When cocknfire asked me last night on Team Speed Kills Now what I think about the hoopla surrounding Steve Spurrier, Spurrier's assistant Jamie Speronis, Tim Tebow, and a botched All-SEC ballot, I was kind of at a loss for what to say. I've heard some interesting consipacy theories about this, but at the end of the day, they're probably all untrue. If he really was being sneaky and didn't vote for Tebow, Spurrier wouldn't have embarrassed himself by claiming that he and his staff made a mistake. How would it be worth the embarrassment? At the end of the day, it was just a screwup. And that means that, as infamous State columnist Ron Morris says in an uncharacteristically lucid column, that the whole thing is meaningless at the end of the day.
In fact, it's worth saying that the entire preseason All-SEC team is a sham popularity contest. Sure, a player like Tebow should be on it. He's proven himself as one of the country's very best players two years running and there's certainly no one in the SEC that compares to him. However, the thing is still a popularity contest. We don't know what's going to happen this year, and while I expect that Tebow will still be on the list at the end of the season, even that's not a certainty. If someone wanted to vote for Jevan Snead--likely next year's top draft pick--why shouldn't they?
Moreover, most of the coaches don't even seem to take this all that seriously themselves. Consider Spurrier's statement to that effect:
"I’ve been doing the preseason ballots for 17 years, and I’ve never filled one out," Spurrier said Friday at SEC Media Days. "I usually look at it. It was my fault.
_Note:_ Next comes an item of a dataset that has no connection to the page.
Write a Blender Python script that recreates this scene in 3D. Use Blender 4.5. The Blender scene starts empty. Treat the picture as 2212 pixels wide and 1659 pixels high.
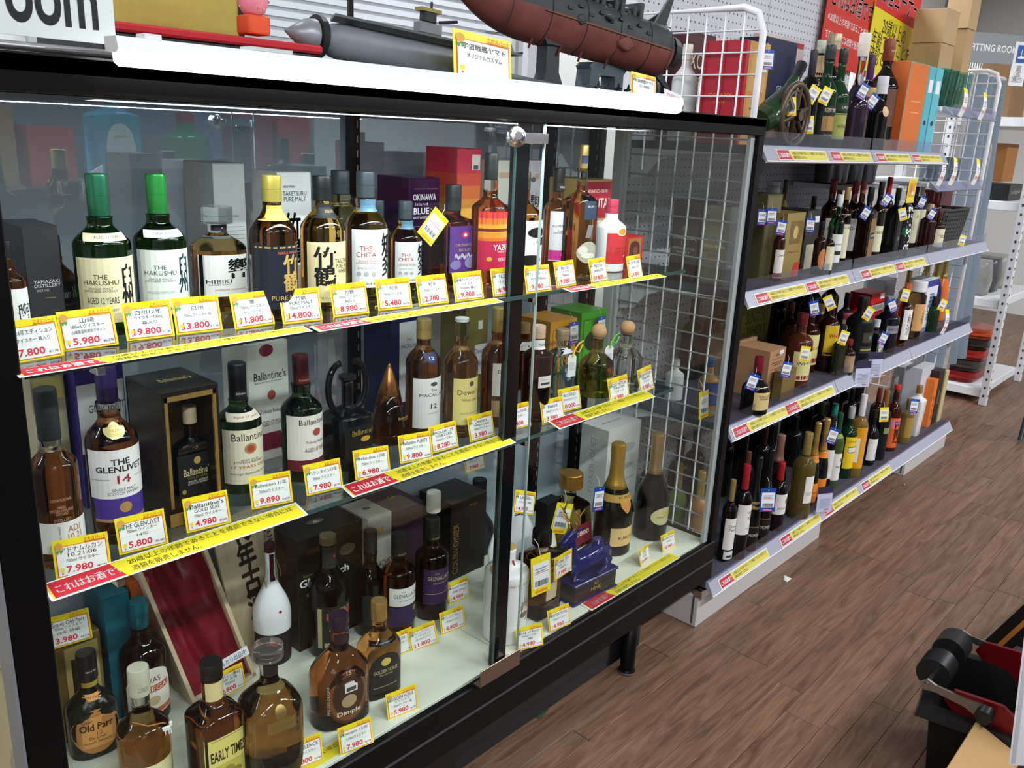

It was my fault all the way. ... I don’t know why we vote."
If this is the level of seriousness and commitment given to these preseason ballots, why should we even care who gets on the team and who doesn't?
Now, the one thing that is significant about this story to me is that it involves Tebow and Urban Meyer, a coach that is known for using these sorts of incidents to motivate his players usually with great success. Will Meyer tell his team that Spurrier did it on purpose to spurn his Gators to pump his guys up come our showdown later this year? Who knows. If we have a good year and enter that game looking like we have a fighter's chance of pulling the upset, he might. However, I'm guessing that he won't risk making a fool of himself by trying to spin this non-story into something its not. I'm also guessing, though, that if the USC-UF game does end up having serious implications, the media won't care; we'll hear about this again when game time comes. If there's one thing I've learned (well, relearned) from this fracas, it's that the media loves a story.